Snelling, a native of Australia who earned a doctorate in geology from the University of Sydney, argued in his lawsuit that he has previously completed multiple research projects in the Grand Canyon without issue. Research in Grand Canyon National Park is restricted, but officials grant permission for more than 80 research projects each year, according to the National Park Service

Before a permit is granted or denied, a researcher must submit an application, a full research proposal and two peer reviews of the proposed study, the Park Service said on its website. Once the package is submitted, it is reviewed by the park’s research review team. 

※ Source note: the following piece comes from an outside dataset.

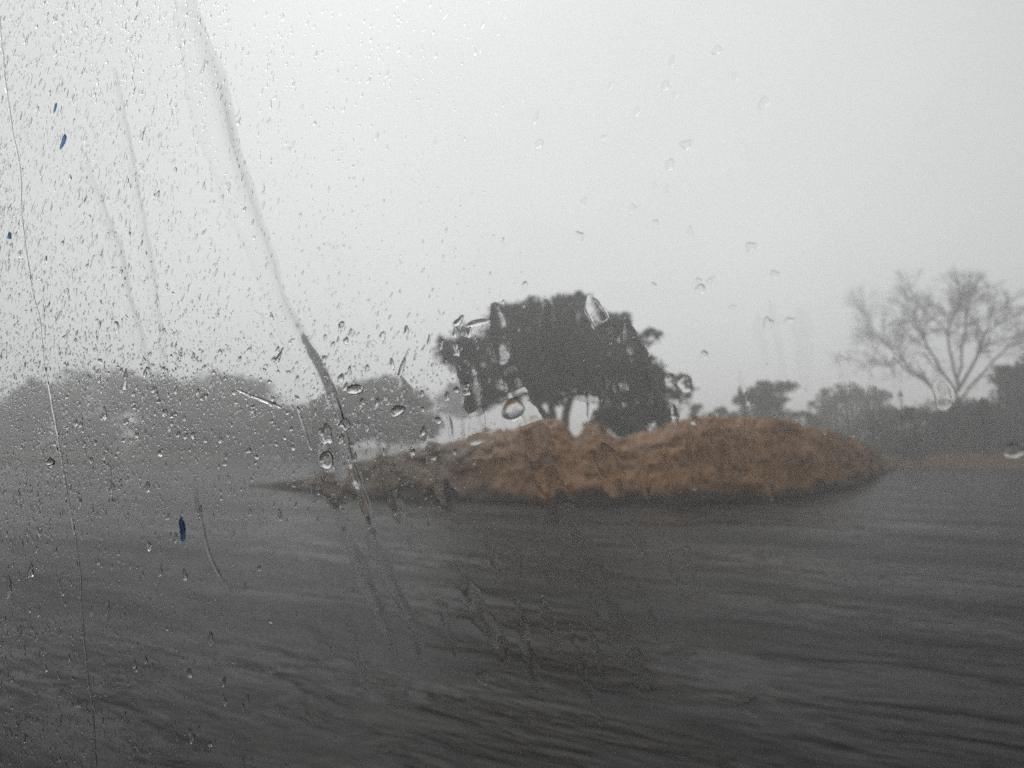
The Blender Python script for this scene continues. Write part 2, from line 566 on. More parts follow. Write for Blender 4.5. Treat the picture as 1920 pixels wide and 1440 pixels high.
# the bare tree
def bare_tree():
    rs = random.Random(5)
    D = 66.0
    foot = at(1795, 845, D)
    gz = float(shore(np.array([foot[0]]), np.array([D]))[0])
    root = empty("bare_tree", (foot[0], D, gz))
    tag(root, "tall leafless tree spreading thin grey branches above the right-hand bushes", "tree")
    loc = np.array([foot[0], D, gz])
    tw, bw, tips = Wood(), Wood(), []

    def grow(a, d, L, r, lvl):
        d = d / np.linalg.norm(d)
        b = a + d * L
        p = bw.limb(a, b, r, r * 0.62, 0.07, 6, 5 if lvl < 3 else 3, rs)
        if lvl >= 7 or L < 0.2:
            return
        for k in range(2 if lvl < 4 else 3):
            nd = d + np.array([rs.gauss(0, 0.42), rs.gauss(0, 0.42), rs.gauss(0.02, 0.28)])
            grow(b, nd, L * rs.uniform(0.66, 0.86), r * 0.62, lvl + 1)
        if lvl > 0:
            for k in range(3):
                nd = d + np.array([rs.gauss(0, 0.8), rs.gauss(0, 0.8), rs.gauss(0.05, 0.5)])
                grow(p[rs.choice((2, 3, 4))], nd, L * 0.5, r * 0.4, lvl + 2)
    a = foot.copy(); a[2] = gz - 0.3
    fork = at(1795, 745, D)
    tw.limb(a, fork, 0.27, 0.2, 0.02, rs=rs)
    for (px, py, dy, r, x0, y0) in ((1700, 690, 0.5, 0.12, 1790, 765), (1735, 640, -1, 0.12, 1795, 745), (1775, 620, 1.0, 0.13, 1797, 735), (1845, 630, -0.6, 0.15, 1797, 730),
                            (1810, 600, 1.5, 0.12, 1797, 725), (1880, 660, 1.2, 0.11, 1798, 750), (1668, 650, 0, 0.08, 1740, 715)):
        s = at(x0, y0, D)
        e = at(px, py, D + dy)
        p = bw.limb(s, e, r, r * 0.7, 0.05, 8, 6, rs)
        d = e - s
        for k in range(3):
            nd = d / np.linalg.norm(d) + np.array([rs.gauss(0, 0.40), rs.gauss(0, 0.45), rs.gauss(0.05, 0.25)])
            grow(e, nd, rs.uniform(1.5, 2.1), r * 0.5, 2)
        for k in range(3):
            nd = d / np.linalg.norm(d) + np.array([rs.gauss(0, 0.7), rs.gauss(0, 0.6), rs.gauss(0.1, 0.3)])
            grow(p[rs.choice((3, 4, 5, 6))], nd, rs.uniform(0.9, 1.4), r * 0.4, 3)
    tw.build("trunk", M_GREYBARK, root, loc)
    bw.build("branches", M_GREYBARK, root, loc)


bare_tree()

# right-hand side
GR = "bushes on the far bank at the right"
tree("dense dark green bush on the far bank directly below the leafless tree", "bush", 63,
     [(1700, 800, 48, 30), (1755, 790, 45, 38), (1790, 800, 40, 40), (1830, 795, 42, 44), (1660, 815, 30, 22), (1725, 832, 60, 20), (1800, 835, 60, 20), (1860, 832, 50, 20), (1665, 838, 40, 12), (1860, 800, 40, 40), (1820, 770, 30, 22), (1700, 846, 50, 10), (1780, 848, 60, 10), (1850, 848, 50, 10)], 17000, 0.17, M_DARK,
     [[(1750, 850), (1755, 800)], [(1800, 850), (1805, 800)]], 202, "bush", GR, 0.36, r0=0.12)
tree("tall dark green tree at the right edge, right of the leafless tree", "tree", 64,
     [(1895, 720, 40, 34), (1935, 700, 40, 34), (1890, 770, 48, 40), (1945, 760, 50, 50), (1990, 730, 50, 50), (1905, 815, 60, 25), (1975, 810, 60, 30)], 17000, 0.18, M_DARK,
     [[(1925, 850), (1922, 780), (1915, 730)], [(1960, 850), (1962, 780)]], 203, holes=0.38, r0=0.16)
tree("flat-topped small tree rising behind the right end of the mound", "tree", 72,
     [(1450, 727, 34, 12), (1420, 738, 30, 14), (1475, 724, 24, 9), (1395, 750, 22, 11), (1440, 752, 34, 14), (1430, 778, 50, 20), (1385, 785, 26, 10)], 5600, 0.18, M_OLIVE,
     [[(1440, 850), (1440, 790), (1436, 750)], [(1442, 850), (1462, 770), (1468, 735)]], 204, holes=0.42, r0=0.13)
tree("tiny ragged bush between the big tree and the flat-topped tree", "bush", 70,
     [(1308, 768, 12, 11), (1325, 778, 14, 8), (1352, 772, 12, 9), (1300, 782, 10, 8)], 900, 0.16, M_GREY,
     [[(1320, 850), (1320, 790)]], 205, "bush", holes=0.45, r0=0.07)
tree("thin pale tree with a wide see-through crown left of the leafless tree", "tree", 86,
     [(1590, 738, 34, 20), (1628, 748, 26, 20), (1556, 748, 26, 16), (1540, 765, 30, 12), (1600, 770, 44, 14), (1640, 778, 30, 14), (1660, 745, 22, 12), (1580, 795, 60, 22), (1530, 790, 30, 22), (1650, 800, 40, 26)], 7500, 0.19, M_GREY,
     [[(1590, 850), (1588, 790), (1575, 755)], [(1592, 850), (1612, 780), (1625, 750)], [(1588, 850), (1555, 790), (1540, 770)]], 206, holes=0.50, r0=0.12)
tree("low dark scrub at the water's edge beside the mound's right tip", "bush", 74,
     [(1520, 790, 26, 15), (1545, 812, 30, 14), (1500, 780, 22, 9), (1580, 815, 34, 13), (1625, 800, 28, 24), (1650, 775, 24, 18), (1640, 830, 44, 16), (1600, 830, 46, 14), (1680, 790, 30, 30)], 8000, 0.17, M_DARK,
     [[(1560, 850), (1560, 815)], [(1630, 850), (1630, 800)]], 207, "bush", GR, 0.42, r0=0.08)
# left of the big tree
tree("pale thin tree far behind the left edge of the big tree", "tree", 120,
     [(870, 735, 34, 16), (840, 750, 26, 18), (905, 752, 34, 18), (860, 770, 34, 14)], 3600, 0.3, M_GREY,
     [[(870, 850), (868, 790), (862, 750)], [(872, 850), (890, 780), (900, 755)]], 208, holes=0.46, r0=0.2)
tree("rounded grey tree between the wide rivulet and the big tree", "tree", 84,
     [(700, 745, 60, 34), (650, 765, 46, 34), (755, 760, 50, 36), (790, 795, 40, 32), (690, 790, 70, 36), (760, 810, 60, 24), (640, 810, 50, 24), (730, 720, 30, 16)], 21000, 0.24, M_GREY,
     [[(715, 850), (712, 790), (700, 750)], [(718, 850), (745, 790), (760, 765)]], 209, holes=0.34, r0=0.2)
BANK = [
    ("broad grey tree of the far left bank with the highest domed top", 430, 690, 80, 84, 301),
    ("grey tree of the far bank just left of the wide rivulet", 530, 765, 62, 78, 302),
    ("grey tree of the far bank under the two thin rivulets", 315, 705, 74, 80, 303),
    ("wide grey tree of the far left bank left of the thin rivulets", 195, 690, 86, 86, 304),
    ("grey tree of the far bank nearest the left edge", 85, 715, 70, 82, 305),
    ("low grey tree of the far bank filling the dip left of the highest domed top", 365, 722, 70, 80, 307),
    ("small low grey tree of the far bank directly behind the wide rivulet", 588, 785, 44, 80, 308),
    ("low grey tree of the far bank cut off by the left edge", -30, 745, 80, 88, 306)]
for lab, cx, ty, R, D, sd_ in BANK:
    D = D * 1.14
    rs = random.Random(sd_)
    lb = []
    for k in range(8):
        a = rs.uniform(0, math.pi)
        lb.append((cx + R * 0.6 * math.cos(a), ty + 34 + (850 - ty) * 0.25 * rs.random() - 12 * math.sin(a), R * 0.5, 34))
    for k in range(6):
        lb.append((cx + R * rs.uniform(-0.9, 0.9), 820 + rs.uniform(-30, 15), R * 0.55, 40))
    tree(lab, "tree", D, lb, 11000, 0.27, M_GREY, [[(cx, 850), (cx + 4, 790), (cx - 6, 740)], [(cx + 5, 850), (cx + 25, 780)]], sd_, group="trees on the far left bank", holes=0.38, r0=0.22)

# ------------------------------------------------------------------ rain haze
m_haze = bpy.data.materials.new("rain haze")
m_haze.use_nodes = True
hn, hl = m_haze.node_tree.nodes, m_haze.node_tree.links
for n in list(hn):
    if n.type == "BSDF_PRINCIPLED":
        hn.remove(n)
pv = hn.new("ShaderNodeVolumePrincipled")
pv.inputs["Color"].default_value = (0.985, 0.99, 0.995, 1)
pv.inputs["Density"].default_value = 0.0058
pv.inputs["Anisotropy"].default_value = 0.6
hl.new(pv.outputs["Volume"], hn["Material Output"].inputs["Volume"])
bx = np.array([(x, y, z) for z in (-1.6, 19.5) for x, y in ((-1600, -70), (1600, -70), (1600, 2700), (-1600, 2700))], float)
hz = mesh_obj("haze", bx, [(3, 2, 1, 0), (4, 5, 6, 7), (0, 1, 5, 4), (1, 2, 6, 5), (2, 3, 7, 6), (3, 0, 4, 7)], m_haze)
tag(hz, "grey rain haze fading everything far away", kind="stuff")

# ------------------------------------------------------------------ the vehicle's side window
TH = math.radians(24)
PN = np.array([math.sin(TH), math.cos(TH), -0.03]); PN /= np.linalg.norm(PN)       # outward
P0 = np.array([0, 0, H]) + np.array([0, CP, SP]) * 0.36
PU = np.cross(np.array([0, 0, 1.0]), PN); PU /= np.linalg.norm(PU); PU = -PU         # to the right
PV = np.cross(PU, PN); PV = PV / np.linalg.norm(PV)
if PV[2] < 0: PV = -PV
TG = 0.004


def on_pane(px, py):
    """(u, v) on the outer face of the pane where the photo shows a pixel of it, and metres per pixel there."""
    d = ray(px, py)
    o = np.array([0, 0, H])
    q0 = P0 + PN * TG
    t_ = np.dot(q0 - o, PN) / np.dot(d, PN)
    q = o + d * t_ - q0
    return np.dot(q, PU), np.dot(q, PV), t_ / F


def pane_pt(u, v, w=0.0):
    u, v, w = np.asarray(u), np.asarray(v), np.asarray(w)
    return (P0 + PN * TG) + u[..., None] * PU + v[..., None] * PV + w[..., None] * PN


m_pane = bpy.data.materials.new("window glass")
m_pane.use_nodes = True
pn = m_pane.node_tree.nodes
pn.remove(pn["Principled BSDF"])
tr = pn.new("ShaderNodeBsdfTransparent")
tr.inputs["Color"].default_value = (0.965, 0.975, 0.97, 1)
m_pane.node_tree.links.new(tr.outputs[0], pn["Material Output"].inputs["Surface"])
m_rub, *_ = material("black rubber", (0.02, 0.02, 0.02), 0.6)
m_trim, *_ = material("dark cabin lining", (0.05, 0.05, 0.055), 0.8)
U0, U1, V0, V1 = -1.15, 0.75, -0.62, 0.62


def slab(u0, u1, v0, v1, w0, w1):
    v = [pane_pt(u, v_, w) for w in (w0, w1) for u, v_ in ((u0, v0), (u1, v0), (u1, v1), (u0, v1))]
    return v, [(0, 3, 2, 1), (4, 5, 6, 7), (0, 1, 5, 4), (1, 2, 6, 5), (2, 3, 7, 6), (3, 0, 4, 7)]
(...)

Snelling submitted his application package in November 2013 asking for permission to collect rock samples on river trips he planned for April and July of 2014. Those river trips were already approved by park officials, the lawsuit said.  

The Park Service denied his permit to collect the rocks in March 2014, his complaint said.

Read Snelling’s entire complaint here. 

The lawsuit stated that Snelling’s package was sent to Karl Karlstrom, at the University of New Mexico; Ron Blakely, of Northern Arizona University; and Peter Huntoon, a University of Wyoming geologist. The complaint said that Karlstrom, who also believes the Grand Canyon is younger than most scientists believe, demonstrated “antipathy” for Snelling’s beliefs and suggested that he could find the same type of rocks he sought at alternate sites instead of the canyon. 

Blakely wrote in his assessment of the project that “it is difficult to review such an outlandish proposal,” the lawsuit said. Huntoon wrote that reviewing the rocks would be fine, “just not processing the dead-end creationist material.” 

“(It) is not a question of fairness to all points of view, but rather adherence to your narrowly defined institution mandate predicated in part on the fact that ours is a secular society as per our Constitution,” Huntoon wrote, according to the lawsuit. 

Snelling’s complaint said that when he pushed back following the denial, park officials warned that collecting rocks without a permit would result in his being banned from further research in the park. 

The complaint also referenced President Donald Trump’s May 4 executive order that promises protection of religious freedom from “undue interference by the federal government.”

Snelling’s lawsuit, filed on his behalf by the Alliance Defending Freedom, argues that the National Park Service is violating his First Amendment rights to free speech and religious freedom, as well as his Fifth Amendment rights to due process and equal protection. The suit asks for a judge to order the Park Service to grant his permit and for the agency to pay his attorneys’ fees and a nominal financial award. 

“I don’t really expect an apology,” Snelling told the New Times. “I just expect to have fair treatment. They need to be neutral in these world views.”